### Description of the task
Retype only what runs from the first line of the listing to the line holding "return lin((r /", both included. Do not retype the pictures.

### Collected material
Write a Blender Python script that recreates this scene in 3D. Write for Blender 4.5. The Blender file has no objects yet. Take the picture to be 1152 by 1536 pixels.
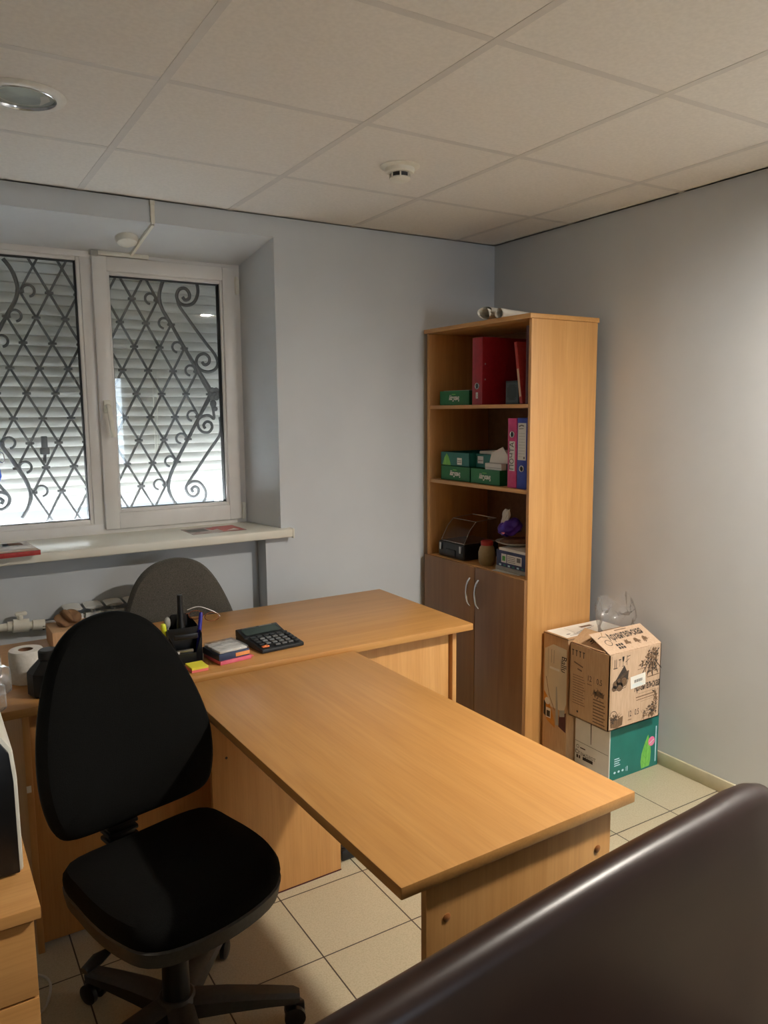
import bpy, bmesh, math, random
from mathutils import Matrix, Vector

random.seed(7)
scene = bpy.context.scene
C = scene.collection
PI = math.pi
FZ = 0.01            # floor level
CEIL = 2.391
XR, YW = 2.685, 3.24 # right wall, window wall
XL, YB = -2.60, -2.60

# ------------------------------------------------------------------ materials
def lin(c):
    return tuple((x / 12.92 if x <= 0.04045 else ((x + 0.055) / 1.055) ** 2.4) for x in c)
def rgb(r, g, b):
    return lin((r / 255, g / 255, b / 255)) + (1,)

def base_mat(name, col, rough=0.5, metal=0.0, spec=0.5, coat=0.0, sheen=0.0):
    m = bpy.data.materials.new(name); m.use_nodes = True
    nt = m.node_tree; b = nt.nodes['Principled BSDF']
    b.inputs['Base Color'].default_value = col
    b.inputs['Roughness'].default_value = rough
    b.inputs['Metallic'].default_value = metal
    b.inputs['Specular IOR Level'].default_value = spec
    b.inputs['Coat Weight'].default_value = coat
    b.inputs['Sheen Weight'].default_value = sheen
    return m, nt, b

def speck(name, c1, c2, scale=60, rough=0.5, bump=0.0, stretch=(1, 1, 1), metal=0.0, spec=0.5, detail=4, coat=0, sheen=0, bdist=0.002, lo=0.35, hi=0.65, bscale=None):
    """Procedural noise mix of two colours with an optional bump."""
    m, nt, b = base_mat(name, c1, rough, metal, spec, coat, sheen)
    tc = nt.nodes.new('ShaderNodeTexCoord'); mp = nt.nodes.new('ShaderNodeMapping')
    mp.inputs['Scale'].default_value = stretch
    nz = nt.nodes.new('ShaderNodeTexNoise'); nz.inputs['Scale'].default_value = scale; nz.inputs['Detail'].default_value = detail
    cr = nt.nodes.new('ShaderNodeValToRGB')
    cr.color_ramp.elements[0].position = lo; cr.color_ramp.elements[0].color = c1
    cr.color_ramp.elements[1].position = hi; cr.color_ramp.elements[1].color = c2
    L = nt.links.new
    L(tc.outputs['Object'], mp.inputs['Vector']); L(mp.outputs['Vector'], nz.inputs['Vector'])
    L(nz.outputs['Fac'], cr.inputs['Fac']); L(cr.outputs['Color'], b.inputs['Base Color'])
    if bump:
        src = nz
        if bscale:
            src = nt.nodes.new('ShaderNodeTexNoise'); src.inputs['Scale'].default_value = bscale; src.inputs['Detail'].default_value = 3
            L(tc.outputs['Object'], src.inputs['Vector'])
        bp = nt.nodes.new('ShaderNodeBump'); bp.inputs['Strength'].default_value = bump; bp.inputs['Distance'].default_value = bdist
        L(src.outputs['Fac'], bp.inputs['Height']); L(bp.outputs['Normal'], b.inputs['Normal'])
    return m

def wood(name, axis, c1, c2, rough=0.36, spec=0.5):
    st = {'x': (0.9, 16, 16), 'y': (16, 0.9, 16), 'z': (16, 16, 0.9)}[axis]
    m, nt, b = base_mat(name, c1, rough, 0, spec)
    L = nt.links.new
    tc = nt.nodes.new('ShaderNodeTexCoord')
    mp = nt.nodes.new('ShaderNodeMapping'); mp.inputs['Scale'].default_value = st
    n1 = nt.nodes.new('ShaderNodeTexNoise'); n1.inputs['Scale'].default_value = 1.6; n1.inputs['Detail'].default_value = 4; n1.inputs['Distortion'].default_value = 0.6
    mp2 = nt.nodes.new('ShaderNodeMapping'); mp2.inputs['Scale'].default_value = tuple(s * (6 if s > 2 else 4) for s in st)
    n2 = nt.nodes.new('ShaderNodeTexNoise'); n2.inputs['Scale'].default_value = 2.0; n2.inputs['Detail'].default_value = 3
    L(tc.outputs['Object'], mp.inputs['Vector']); L(mp.outputs['Vector'], n1.inputs['Vector'])
    L(tc.outputs['Object'], mp2.inputs['Vector']); L(mp2.outputs['Vector'], n2.inputs['Vector'])
    cr = nt.nodes.new('ShaderNodeValToRGB')
    cr.color_ramp.elements[0].position = 0.36; cr.color_ramp.elements[0].color = c1
    cr.color_ramp.elements[1].position = 0.66; cr.color_ramp.elements[1].color = c2
    mx = nt.nodes.new('ShaderNodeMix'); mx.data_type = 'RGBA'; mx.blend_type = 'MULTIPLY'; mx.inputs['Factor'].default_value = 0.55
    cr2 = nt.nodes.new('ShaderNodeValToRGB')
    cr2.color_ramp.elements[0].position = 0.36; cr2.color_ramp.elements[0].color = (0.88, 0.85, 0.81, 1)
    cr2.color_ramp.elements[1].position = 0.56; cr2.color_ramp.elements[1].color = (1, 1, 1, 1)
    L(n1.outputs['Fac'], cr.inputs['Fac']); L(n2.outputs['Fac'], cr2.inputs['Fac'])
    L(cr.outputs['Color'], mx.inputs['A']); L(cr2.outputs['Color'], mx.inputs['B'])
    L(mx.outputs['Result'], b.inputs['Base Color'])
    return m

W1, W2 = rgb(198, 146, 86), rgb(208, 157, 97)
M = {}
M['wood_x'] = wood('beech laminate along x', 'x', W1, W2)
M['wood_y'] = wood('beech laminate along y', 'y', W1, W2)
M['wood_z'] = wood('beech laminate upright', 'z', W1, W2, 0.42)
D1_, D2_ = rgb(186, 134, 74), rgb(196, 145, 84)
M['desk_x'] = wood('desk laminate along x', 'x', D1_, D2_)
M['desk_y'] = wood('desk laminate along y', 'y', D1_, D2_)
M['wood_edge'] = wood('beech edge banding', 'x', rgb(206, 156, 104), rgb(218, 172, 120), 0.4)
M['hardboard'] = speck('brown hardboard back', rgb(120, 84, 50), rgb(132, 94, 58), 40, 0.6)
M['wall'] = speck('grey blue wall paint', rgb(200, 204, 208), rgb(205, 209, 213), 3, 0.62, 0.12, bscale=160, bdist=0.001)
M['ceil'] = speck('ceiling panel mineral fibre', rgb(224, 219, 212), rgb(231, 226, 219), 90, 0.9, 0.15, bdist=0.001)
M['bar'] = speck('painted ceiling bar', rgb(208, 203, 197), rgb(213, 208, 202), 20, 0.55)
M['pvc'] = speck('white window plastic', rgb(222, 218, 214), rgb(228, 225, 221), 8, 0.32)
M['sill'] = speck('white sill laminate', rgb(226, 222, 208), rgb(232, 229, 216), 6, 0.35)
M['plaster'] = speck('painted reveal plaster', rgb(202, 204, 206), rgb(208, 210, 211), 5, 0.7, 0.25, bscale=35, bdist=0.004)
M['rubber'] = speck('black gasket', rgb(14, 14, 14), rgb(20, 20, 20), 50, 0.6)
M['iron'] = speck('black painted iron', rgb(30, 30, 30), rgb(42, 41, 40), 70, 0.5, 0.2)
M['slat'] = speck('off white shutter slats', rgb(214, 212, 205), rgb(228, 226, 219), 8, 0.55, stretch=(1, 1, 8))
M['outsill'] = speck('white outer sill', rgb(225, 226, 228), rgb(235, 236, 238), 10, 0.5)
M['whitepl'] = speck('white plastic', rgb(226, 222, 208), rgb(232, 229, 217), 30, 0.4)
M['whitemet'] = speck('white enamel', rgb(224, 222, 214), rgb(231, 229, 222), 30, 0.3)
M['darkpl'] = speck('dark plastic', rgb(22, 22, 22), rgb(30, 30, 30), 60, 0.45)
M['blackpl'] = speck('black plastic', rgb(12, 12, 13), rgb(18, 18, 19), 60, 0.38)
M['greypl'] = speck('charcoal shell plastic', rgb(46, 44, 40), rgb(54, 52, 48), 120, 0.55, 0.2)
M['fabric_black'] = speck('black woven cloth', rgb(11, 11, 10), rgb(17, 17, 16), 420, 0.95, 0.4, detail=2, spec=0.1)
M['fabric_grey'] = speck('dark grey tweed', rgb(66, 63, 57), rgb(92, 88, 81), 380, 0.95, 0.4, detail=2, sheen=0.1, spec=0.2)
M['leather'] = speck('dark brown leatherette', rgb(34, 17, 11), rgb(39, 21, 14), 6, 0.34, 0.12, bscale=420, bdist=0.0005, spec=0.3)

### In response
Write a Blender Python script that recreates this scene in 3D. Write for Blender 4.5. The Blender file has no objects yet. Take the picture to be 1152 by 1536 pixels.
import bpy, bmesh, math, random
from mathutils import Matrix, Vector

random.seed(7)
scene = bpy.context.scene
C = scene.collection
PI = math.pi
FZ = 0.01            # floor level
CEIL = 2.391
XR, YW = 2.685, 3.24 # right wall, window wall
XL, YB = -2.60, -2.60

# ------------------------------------------------------------------ materials
def lin(c):
    return tuple((x / 12.92 if x <= 0.04045 else ((x + 0.055) / 1.055) ** 2.4) for x in c)
def rgb(r, g, b):
    return lin((r / 255, g / 255, b / 255)) + (1,)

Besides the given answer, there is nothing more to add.